Our first quote comes from the quote-master, a man who wrote his books in sometimes only paragraph-long aphorisms, begging to be quoted. This is none other than Friedrich Nietzsche, or, for those who've seen pictures of him, that intense-looking walrus-man.

"For what purpose humanity is there should not even concern us: why you are there, that you should ask yourself: and if you have no ready answer, then set for yourself goals, high and noble goals, and perish in pursuit of them! I know of no better life purpose than to perish in attempting the great and the impossible. "

Nietzsche is a master of the italic font and exclamation point. He is also known to rock the dash pretty deftly. His excitement and passion are palpable in this passage (as in all his writing), and I just find it wonderfully inspiring.

Rarely do we get someone who feels as sincere as Nietzsche when he writes. One can imagine him walking in the fields of Switzerland, carrying his leather-bound notebook and scribbling such a thought after laughing aloud with ecstasy.

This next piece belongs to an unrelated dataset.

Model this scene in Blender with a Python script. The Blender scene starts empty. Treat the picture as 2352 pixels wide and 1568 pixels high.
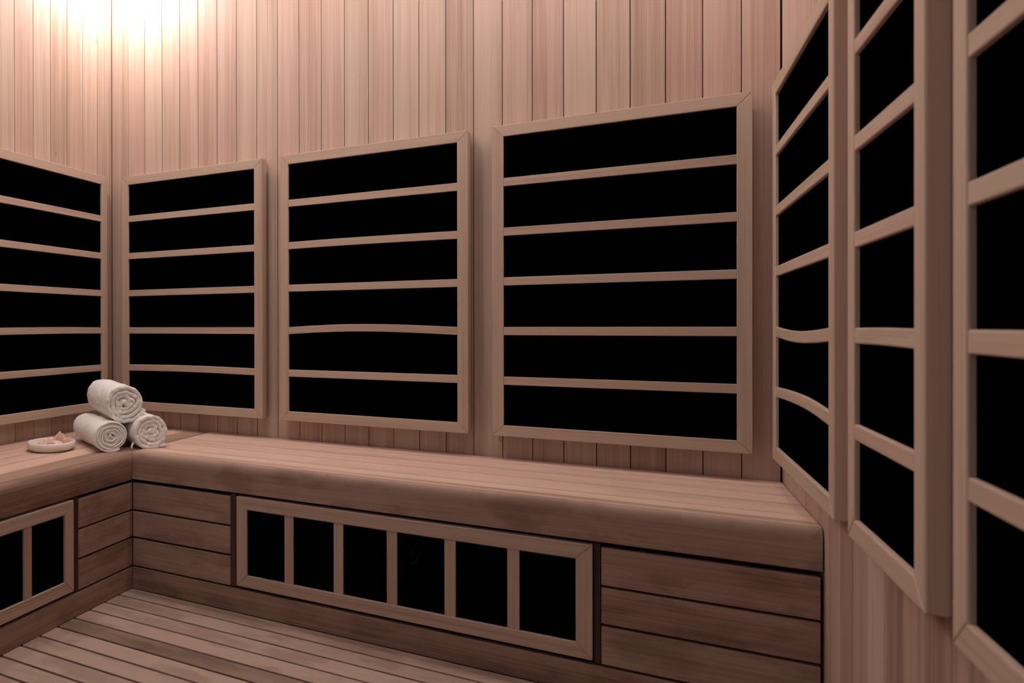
import bpy, bmesh, math, random
from mathutils import Vector, Matrix, noise

S = 0.15            # metres per survey unit (one slat pitch of the heater panels)
Z0 = 5.66           # eye height above the floor in the same unit
def U(x, y, z):     # survey unit -> metres, floor at z = 0
    return Vector((x*S, y*S, (z+Z0)*S))

scene = bpy.context.scene
COL = scene.collection
# ------------------------------------------------------------------ camera
yaw, pitch, roll = 0.51924, -0.00223, -0.00218
cam_data = bpy.data.cameras.new('camera')
cam = bpy.data.objects.new('camera', cam_data); COL.objects.link(cam)
cy, sy, cp, sp, cr, sr = math.cos(yaw), math.sin(yaw), math.cos(pitch), math.sin(pitch), math.cos(roll), math.sin(roll)
fw = Vector((-sy*cp, cy*cp, sp)); rt = Vector((cy, sy, 0)); up = rt.cross(fw)
rt2 = rt*cr + up*sr; up2 = up*cr - rt*sr
cam.matrix_world = Matrix(((rt2.x, up2.x, -fw.x, 0), (rt2.y, up2.y, -fw.y, 0), (rt2.z, up2.z, -fw.z, Z0*S), (0, 0, 0, 1)))
cam_data.sensor_width = 36; cam_data.lens = 36*1606.655/2352
cam_data.shift_x = (1176-557.62)/2352
cam_data.shift_y = -(784-751.37)/2352
cam_data.clip_start = 0.02
cam_data.dof.use_dof = True; cam_data.dof.focus_distance = 2.55; cam_data.dof.aperture_fstop = 5.6
scene.camera = cam
# ------------------------------------------------------------------ world, exposure
w = bpy.data.worlds.new('world'); scene.world = w; w.use_nodes = True
w.node_tree.nodes['Background'].inputs[0].default_value = (.92, .96, 1.0, 1)
w.node_tree.nodes['Background'].inputs[1].default_value = 0.3   # dim daylight of the hall beyond the glass front
scene.view_settings.view_transform = 'Standard'; scene.view_settings.look = 'None'
scene.view_settings.exposure = 0.0; scene.view_settings.gamma = 1.0
scene.view_settings.use_curve_mapping = False
LIGHT_COL = (1.0, 0.862, 0.81)
CORNER_LAMP = 330.0      # emission of the globe in the back left corner
CEILING_LAMP = 31.0      # emission of the ceiling panels
STRIP_LAMP = 12.0
WASH_LAMP = 35.0

random.seed(7)
R = random.random
def rr(a, b): return a+(b-a)*R()

# ------------------------------------------------------------------ materials
def new_mat(name):
    m = bpy.data.materials.new(name); m.use_nodes = True
    nt = m.node_tree; nt.nodes.clear()
    out = nt.nodes.new('ShaderNodeOutputMaterial'); b = nt.nodes.new('ShaderNodeBsdfPrincipled')
    nt.links.new(b.outputs[0], out.inputs[0])
    return m, nt, b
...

Our second quote comes from one of Nietzsche's heroes, Michel de Montaigne. Considered by many to be the founder of the essay, Montaigne wrote a collection of these essays (the French word means "attempts") on such wildly varying topics as "On Cannibalism," "Upon Some Verses of Virgil" and "On the Education of Children," from which this quotation comes:

"In true education, anything that comes to our hand is as good as a book: the prank of a page-boy, the blunder of a servant, a bit of table talk--they are all part of the curriculum."

Montaigne would know something about the benefits of education and the fruits of one utilized so well. His father, a nobleman, actually planned out his education, which he conducted himself. The boy lived the first three years of his life with peasants so he would understand the common people. He then lived on the estate, where all the servants would speak to him in Latin, and he would engage in a bunch of scientific experiments and be constantly exposed to music.

This quote is great because it emphasizes that the mind-state of education is not a school, a classroom or a set of textbooks.

How to live life was a question this next thinker dealt with significantly. A recent discovery of mine, the so-called American Transcendentalists believed in, among other things, the importance of philosophical conduct. Their writing style was accessibly lucid, and thus their books are full of inspiring, relevant philosophical quotes. I will leave you with Henry David Thoreau, a major Transcendentalist, and his thoughts on value and happiness:

"There is no value in life except what you choose to place upon it and no happiness in any place except what you bring to it yourself."

Joe Holmes is a freshman at George Mason University.